GIVEN PROBLEM: Gather up all lines that carry the word "scene".

STORED DATA:
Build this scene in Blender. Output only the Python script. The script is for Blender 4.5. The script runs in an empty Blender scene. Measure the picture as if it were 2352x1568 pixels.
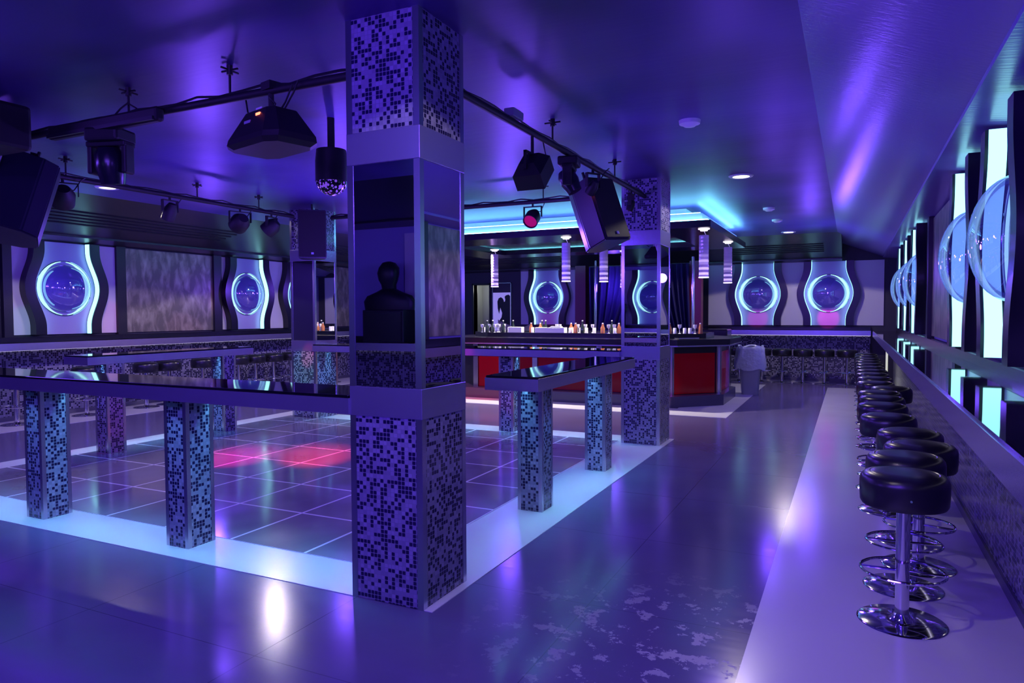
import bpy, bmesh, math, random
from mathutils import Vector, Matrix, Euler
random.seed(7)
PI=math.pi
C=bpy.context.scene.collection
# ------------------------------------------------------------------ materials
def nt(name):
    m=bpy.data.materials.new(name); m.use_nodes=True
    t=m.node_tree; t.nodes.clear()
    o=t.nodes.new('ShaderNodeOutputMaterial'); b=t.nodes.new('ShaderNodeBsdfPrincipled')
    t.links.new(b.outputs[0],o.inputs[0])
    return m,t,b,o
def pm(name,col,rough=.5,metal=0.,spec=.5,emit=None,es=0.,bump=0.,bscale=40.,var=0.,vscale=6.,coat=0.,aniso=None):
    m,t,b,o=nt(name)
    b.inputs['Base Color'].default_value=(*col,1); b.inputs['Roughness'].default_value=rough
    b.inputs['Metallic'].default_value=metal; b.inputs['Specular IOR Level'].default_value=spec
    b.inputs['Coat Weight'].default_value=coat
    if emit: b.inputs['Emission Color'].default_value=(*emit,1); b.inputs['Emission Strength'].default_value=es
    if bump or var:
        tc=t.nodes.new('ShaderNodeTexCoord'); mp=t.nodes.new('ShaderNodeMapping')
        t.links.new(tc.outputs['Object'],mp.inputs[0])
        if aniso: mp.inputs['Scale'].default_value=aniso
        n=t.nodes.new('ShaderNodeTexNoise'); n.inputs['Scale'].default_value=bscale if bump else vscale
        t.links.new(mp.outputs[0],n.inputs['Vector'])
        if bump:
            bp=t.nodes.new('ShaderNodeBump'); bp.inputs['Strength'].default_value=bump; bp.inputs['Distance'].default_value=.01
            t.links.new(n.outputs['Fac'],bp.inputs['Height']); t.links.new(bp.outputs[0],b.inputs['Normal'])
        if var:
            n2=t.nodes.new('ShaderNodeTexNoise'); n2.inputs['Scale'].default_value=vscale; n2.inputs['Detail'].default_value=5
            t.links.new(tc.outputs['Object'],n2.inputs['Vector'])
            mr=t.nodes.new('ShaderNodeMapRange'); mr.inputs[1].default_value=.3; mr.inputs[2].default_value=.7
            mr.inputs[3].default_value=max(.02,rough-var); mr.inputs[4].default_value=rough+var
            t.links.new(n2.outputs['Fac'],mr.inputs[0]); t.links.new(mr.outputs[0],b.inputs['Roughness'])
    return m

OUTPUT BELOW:
Build this scene in Blender. Output only the Python script. The script is for Blender 4.5. The script runs in an empty Blender scene. Measure the picture as if it were 2352x1568 pixels.
C=bpy.context.scene.collection